平成17年の舞台も見たが、前回は、何で景清が、自ら目を潰して、見えなくしたのか、その理由が良く分からなかった。今回、南都東大寺大仏供養の場がでて、この推移が、一通り分かった。東大寺再建の法要に、源頼朝が参加し、頼朝を殺すチャンスと、景清が単身乗り込むが、僧兵に阻まれ、失敗する。しかし頼朝からは、自分の家来になるように勧められる。景清は、これを拒否し、頼朝を天下人と認めた景清は、もう頼朝には歯向かわないと、両目に刃を突きつけ、盲目になり、そして宮崎県の日向島に隠棲することになる。とこう舞台は、展開するのだが、死を覚悟した平家の侍大将が、頼朝暗殺に失敗し、命を助けら、自分の家来になれと勧められ、頼朝に歯向かはない証拠に、自ら目を潰すことで決意を表わすのだが、平家の侍大将なら、最後まで戦い、腹を切って死んでもいいのにと、納得できない所だった。
更に、娘が、盲目になった自分を助けるために、500貫と言う金を作り、日向島を訪れ、金を渡した時に、娘が商人と結婚し、金を作ったと聞いた時に、唐突に、侍の娘が、証人と結婚するとはなんだと怒り、娘を追い返すのだが、ぼんやりと見ていると、何で突如、烈火のごとく怒り、金を突き返し、追い返すのか、その理由がよく分からない所だった。娘の本当の幸せを願う景清は、娘が後になり、平家の武将の娘だと知られた時に不利になる事を恐れ、親子の関係を絶った決断だと、渡辺保さんの劇評にはあったが、舞台だけ見ていると、景清の心の内は分からなかった。

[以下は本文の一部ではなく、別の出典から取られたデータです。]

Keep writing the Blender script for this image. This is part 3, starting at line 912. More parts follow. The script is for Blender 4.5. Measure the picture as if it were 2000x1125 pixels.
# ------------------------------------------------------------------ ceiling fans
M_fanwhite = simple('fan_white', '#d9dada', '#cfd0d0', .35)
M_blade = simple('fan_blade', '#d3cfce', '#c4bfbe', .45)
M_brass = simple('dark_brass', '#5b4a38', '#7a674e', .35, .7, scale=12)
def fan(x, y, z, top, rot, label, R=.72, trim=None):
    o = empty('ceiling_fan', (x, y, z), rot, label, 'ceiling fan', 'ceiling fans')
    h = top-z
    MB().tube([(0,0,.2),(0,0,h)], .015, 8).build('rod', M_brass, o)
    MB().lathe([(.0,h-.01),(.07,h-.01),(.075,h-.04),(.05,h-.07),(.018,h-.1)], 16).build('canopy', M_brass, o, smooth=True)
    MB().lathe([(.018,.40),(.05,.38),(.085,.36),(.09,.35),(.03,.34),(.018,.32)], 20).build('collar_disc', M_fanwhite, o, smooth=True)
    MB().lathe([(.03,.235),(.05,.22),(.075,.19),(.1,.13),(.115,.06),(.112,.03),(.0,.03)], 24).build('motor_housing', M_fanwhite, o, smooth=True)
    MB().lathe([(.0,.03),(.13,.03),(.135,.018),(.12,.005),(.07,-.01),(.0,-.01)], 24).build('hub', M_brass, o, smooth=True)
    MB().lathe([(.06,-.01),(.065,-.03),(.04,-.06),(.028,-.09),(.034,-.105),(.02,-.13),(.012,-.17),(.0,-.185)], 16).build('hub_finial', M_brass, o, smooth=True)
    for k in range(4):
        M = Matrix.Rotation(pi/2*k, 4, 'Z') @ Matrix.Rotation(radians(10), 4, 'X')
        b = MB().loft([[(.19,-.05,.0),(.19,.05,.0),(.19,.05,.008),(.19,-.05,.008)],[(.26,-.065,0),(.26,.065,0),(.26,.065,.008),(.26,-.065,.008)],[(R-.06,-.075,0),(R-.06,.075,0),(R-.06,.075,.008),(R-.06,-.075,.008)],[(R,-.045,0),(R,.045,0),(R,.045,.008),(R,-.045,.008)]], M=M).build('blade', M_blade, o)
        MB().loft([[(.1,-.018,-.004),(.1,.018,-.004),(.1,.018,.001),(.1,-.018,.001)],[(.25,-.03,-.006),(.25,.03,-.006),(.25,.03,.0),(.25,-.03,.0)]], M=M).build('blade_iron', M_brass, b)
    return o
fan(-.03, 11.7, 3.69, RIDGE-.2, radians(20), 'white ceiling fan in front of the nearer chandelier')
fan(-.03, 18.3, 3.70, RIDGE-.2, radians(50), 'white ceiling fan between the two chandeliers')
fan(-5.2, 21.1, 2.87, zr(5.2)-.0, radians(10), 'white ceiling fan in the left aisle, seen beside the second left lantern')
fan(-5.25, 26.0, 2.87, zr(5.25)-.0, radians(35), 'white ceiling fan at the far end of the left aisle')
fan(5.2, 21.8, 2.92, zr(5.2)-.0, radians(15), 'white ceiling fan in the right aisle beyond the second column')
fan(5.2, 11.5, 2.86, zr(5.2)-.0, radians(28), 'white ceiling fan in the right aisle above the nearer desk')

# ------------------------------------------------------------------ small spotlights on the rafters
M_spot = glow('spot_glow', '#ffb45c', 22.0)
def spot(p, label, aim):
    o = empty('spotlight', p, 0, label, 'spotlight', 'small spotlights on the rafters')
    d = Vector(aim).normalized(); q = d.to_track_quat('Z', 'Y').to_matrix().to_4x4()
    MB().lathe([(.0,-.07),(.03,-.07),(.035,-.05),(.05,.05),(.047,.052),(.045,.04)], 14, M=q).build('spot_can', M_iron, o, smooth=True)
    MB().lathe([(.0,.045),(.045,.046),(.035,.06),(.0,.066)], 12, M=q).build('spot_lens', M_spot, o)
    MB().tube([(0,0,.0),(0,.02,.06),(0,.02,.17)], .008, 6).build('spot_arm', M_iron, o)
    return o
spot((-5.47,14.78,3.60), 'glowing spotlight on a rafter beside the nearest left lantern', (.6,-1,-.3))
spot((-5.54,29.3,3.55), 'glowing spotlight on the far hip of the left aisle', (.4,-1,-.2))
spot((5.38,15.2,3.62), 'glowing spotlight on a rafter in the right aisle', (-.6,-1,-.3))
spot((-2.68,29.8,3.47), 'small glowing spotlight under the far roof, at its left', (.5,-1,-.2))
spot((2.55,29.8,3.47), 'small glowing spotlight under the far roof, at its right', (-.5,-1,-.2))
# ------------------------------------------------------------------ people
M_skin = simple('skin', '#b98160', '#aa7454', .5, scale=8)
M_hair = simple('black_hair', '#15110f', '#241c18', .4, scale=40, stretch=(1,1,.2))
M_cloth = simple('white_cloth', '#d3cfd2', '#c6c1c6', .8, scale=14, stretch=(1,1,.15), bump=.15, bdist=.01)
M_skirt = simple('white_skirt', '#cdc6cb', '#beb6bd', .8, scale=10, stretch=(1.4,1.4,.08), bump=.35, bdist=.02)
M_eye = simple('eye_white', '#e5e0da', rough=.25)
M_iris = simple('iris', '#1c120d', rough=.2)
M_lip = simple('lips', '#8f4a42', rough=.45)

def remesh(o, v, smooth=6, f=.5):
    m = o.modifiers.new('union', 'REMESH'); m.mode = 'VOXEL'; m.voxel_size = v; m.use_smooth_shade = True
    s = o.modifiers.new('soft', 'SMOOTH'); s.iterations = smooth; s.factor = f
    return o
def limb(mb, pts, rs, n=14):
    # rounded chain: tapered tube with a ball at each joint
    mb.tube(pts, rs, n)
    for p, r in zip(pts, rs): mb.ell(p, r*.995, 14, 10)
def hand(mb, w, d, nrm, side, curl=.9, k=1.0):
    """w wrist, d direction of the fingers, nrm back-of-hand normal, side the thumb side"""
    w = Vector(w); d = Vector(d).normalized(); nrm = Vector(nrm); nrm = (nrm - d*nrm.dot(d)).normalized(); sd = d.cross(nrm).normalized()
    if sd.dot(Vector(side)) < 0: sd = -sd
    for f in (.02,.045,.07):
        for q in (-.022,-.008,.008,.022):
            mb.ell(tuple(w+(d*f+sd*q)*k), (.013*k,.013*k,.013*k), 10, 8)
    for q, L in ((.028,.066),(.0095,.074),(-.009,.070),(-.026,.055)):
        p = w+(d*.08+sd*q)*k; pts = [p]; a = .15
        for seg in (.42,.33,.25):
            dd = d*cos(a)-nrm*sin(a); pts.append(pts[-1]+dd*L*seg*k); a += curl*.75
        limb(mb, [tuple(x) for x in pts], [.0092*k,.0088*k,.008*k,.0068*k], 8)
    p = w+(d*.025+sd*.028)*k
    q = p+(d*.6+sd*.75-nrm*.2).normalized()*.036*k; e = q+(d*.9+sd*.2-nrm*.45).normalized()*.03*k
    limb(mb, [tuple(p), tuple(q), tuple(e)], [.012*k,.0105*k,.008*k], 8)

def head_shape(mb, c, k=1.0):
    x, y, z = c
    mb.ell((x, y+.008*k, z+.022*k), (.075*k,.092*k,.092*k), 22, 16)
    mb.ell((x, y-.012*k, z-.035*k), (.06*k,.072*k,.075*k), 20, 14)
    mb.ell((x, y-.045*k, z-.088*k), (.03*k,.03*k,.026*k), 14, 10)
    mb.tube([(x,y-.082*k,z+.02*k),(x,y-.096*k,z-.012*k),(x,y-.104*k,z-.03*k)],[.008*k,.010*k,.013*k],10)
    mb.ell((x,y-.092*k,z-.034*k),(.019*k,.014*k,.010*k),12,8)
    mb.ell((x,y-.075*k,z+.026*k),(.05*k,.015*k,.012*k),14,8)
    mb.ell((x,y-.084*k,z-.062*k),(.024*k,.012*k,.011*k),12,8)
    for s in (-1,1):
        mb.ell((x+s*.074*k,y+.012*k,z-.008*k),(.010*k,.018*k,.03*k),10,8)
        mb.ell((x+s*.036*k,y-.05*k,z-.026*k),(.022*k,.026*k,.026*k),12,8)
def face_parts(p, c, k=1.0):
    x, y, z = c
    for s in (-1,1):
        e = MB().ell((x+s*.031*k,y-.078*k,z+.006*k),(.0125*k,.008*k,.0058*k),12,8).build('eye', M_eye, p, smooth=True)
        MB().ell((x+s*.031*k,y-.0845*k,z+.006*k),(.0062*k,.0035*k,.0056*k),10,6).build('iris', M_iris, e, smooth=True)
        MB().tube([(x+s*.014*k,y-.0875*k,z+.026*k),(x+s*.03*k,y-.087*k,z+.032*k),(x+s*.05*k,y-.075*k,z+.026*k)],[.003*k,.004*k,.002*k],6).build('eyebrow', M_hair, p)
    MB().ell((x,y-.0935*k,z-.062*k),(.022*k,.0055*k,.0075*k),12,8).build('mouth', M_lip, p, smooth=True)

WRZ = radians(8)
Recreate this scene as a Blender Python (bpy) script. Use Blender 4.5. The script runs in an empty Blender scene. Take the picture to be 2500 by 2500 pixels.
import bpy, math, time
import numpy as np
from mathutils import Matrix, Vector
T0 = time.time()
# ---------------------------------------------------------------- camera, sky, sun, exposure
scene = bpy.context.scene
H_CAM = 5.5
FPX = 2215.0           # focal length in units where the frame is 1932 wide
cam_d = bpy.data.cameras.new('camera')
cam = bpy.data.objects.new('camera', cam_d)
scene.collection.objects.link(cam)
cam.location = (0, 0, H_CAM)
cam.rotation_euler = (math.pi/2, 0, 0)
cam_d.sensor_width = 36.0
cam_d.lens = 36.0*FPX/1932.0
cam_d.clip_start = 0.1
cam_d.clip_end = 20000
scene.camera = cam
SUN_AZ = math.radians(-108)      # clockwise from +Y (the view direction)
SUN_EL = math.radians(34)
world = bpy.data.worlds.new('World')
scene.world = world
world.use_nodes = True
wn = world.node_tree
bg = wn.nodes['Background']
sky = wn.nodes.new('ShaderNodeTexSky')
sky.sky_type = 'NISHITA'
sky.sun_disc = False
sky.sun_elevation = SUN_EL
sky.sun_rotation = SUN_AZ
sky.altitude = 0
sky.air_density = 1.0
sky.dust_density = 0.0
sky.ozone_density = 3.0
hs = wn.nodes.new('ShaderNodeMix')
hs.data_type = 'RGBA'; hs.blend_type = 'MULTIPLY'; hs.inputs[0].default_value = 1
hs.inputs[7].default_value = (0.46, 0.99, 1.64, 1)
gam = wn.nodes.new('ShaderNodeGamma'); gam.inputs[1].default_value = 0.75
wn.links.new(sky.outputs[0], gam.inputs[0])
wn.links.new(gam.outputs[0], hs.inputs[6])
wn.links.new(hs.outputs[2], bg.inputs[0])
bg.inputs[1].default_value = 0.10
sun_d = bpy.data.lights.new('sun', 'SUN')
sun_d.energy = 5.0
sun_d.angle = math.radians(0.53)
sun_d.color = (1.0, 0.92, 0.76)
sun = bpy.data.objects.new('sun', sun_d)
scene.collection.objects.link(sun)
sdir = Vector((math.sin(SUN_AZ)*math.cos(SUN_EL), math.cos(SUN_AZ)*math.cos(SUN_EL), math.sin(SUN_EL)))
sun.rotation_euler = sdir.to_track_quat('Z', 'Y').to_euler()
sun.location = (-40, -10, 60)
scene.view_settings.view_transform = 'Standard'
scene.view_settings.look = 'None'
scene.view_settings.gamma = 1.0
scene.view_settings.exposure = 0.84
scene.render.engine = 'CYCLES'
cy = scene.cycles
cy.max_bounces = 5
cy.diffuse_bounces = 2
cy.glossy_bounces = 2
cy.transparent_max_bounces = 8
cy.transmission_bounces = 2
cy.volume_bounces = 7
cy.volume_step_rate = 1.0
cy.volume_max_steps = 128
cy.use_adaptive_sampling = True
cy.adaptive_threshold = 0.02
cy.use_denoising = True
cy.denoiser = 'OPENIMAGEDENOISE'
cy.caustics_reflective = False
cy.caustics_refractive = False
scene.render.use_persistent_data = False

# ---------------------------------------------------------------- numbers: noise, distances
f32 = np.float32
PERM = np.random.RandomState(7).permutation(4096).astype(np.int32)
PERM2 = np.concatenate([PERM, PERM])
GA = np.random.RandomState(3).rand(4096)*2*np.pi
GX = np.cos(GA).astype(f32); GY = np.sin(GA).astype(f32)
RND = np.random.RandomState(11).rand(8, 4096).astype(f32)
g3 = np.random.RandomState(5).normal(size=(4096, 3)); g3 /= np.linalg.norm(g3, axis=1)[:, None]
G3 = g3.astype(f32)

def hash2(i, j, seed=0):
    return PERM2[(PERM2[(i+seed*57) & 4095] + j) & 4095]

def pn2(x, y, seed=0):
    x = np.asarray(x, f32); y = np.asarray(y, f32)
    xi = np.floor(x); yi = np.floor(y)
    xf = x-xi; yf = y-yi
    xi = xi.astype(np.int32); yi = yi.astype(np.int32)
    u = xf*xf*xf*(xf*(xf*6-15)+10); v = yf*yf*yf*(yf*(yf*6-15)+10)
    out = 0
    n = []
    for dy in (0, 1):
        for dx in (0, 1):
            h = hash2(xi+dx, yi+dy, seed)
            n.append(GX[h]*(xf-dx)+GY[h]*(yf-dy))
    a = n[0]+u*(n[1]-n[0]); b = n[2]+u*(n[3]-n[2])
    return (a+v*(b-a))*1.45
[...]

義太夫で、説明があったのに、聞き逃したのかもしれない。
更に、更に、である。実は娘が作った500貫は、自らを売って女郎になり、工面して作った500貫である事を知ると、今度は一転して、頼朝の家来になる事を決める。この平家の侍大将の心変わりが、娘の親への愛情ゆえの行為の結果であることが、不思議だし、私には理解不能だった。この心変わりも、義太夫で語られていたかもしれないが、聞き漏らしたのかもしれない。
結局、平家の猛将景清が、平家の恨みを晴らそうと、単身頼朝を殺しに行き、失敗したが、頼朝の大きさを知った景清は、目を潰し、頼朝に逆らう事を止めると宣言し、日向島に隠棲していたのだが、娘が500貫と言う金を作り、遊女に身売りしたと聞くと、一転して、頼朝の家臣になるというのでは、平家の忠臣はどこに行ったのかと、きょとんとしてしまった。これでは平家に忠義一筋の景清のイメージが崩れると思うのだが、どうだろう。最後、日向灘海上の場で、船の舳先で、平重盛の位牌を海に流す。源氏へ忠誠を示すパフォーマンスなのだろうが、これで目出度し目出度しとなって幕。江戸時代、やはり平家は人気がなかったのかと思った次第。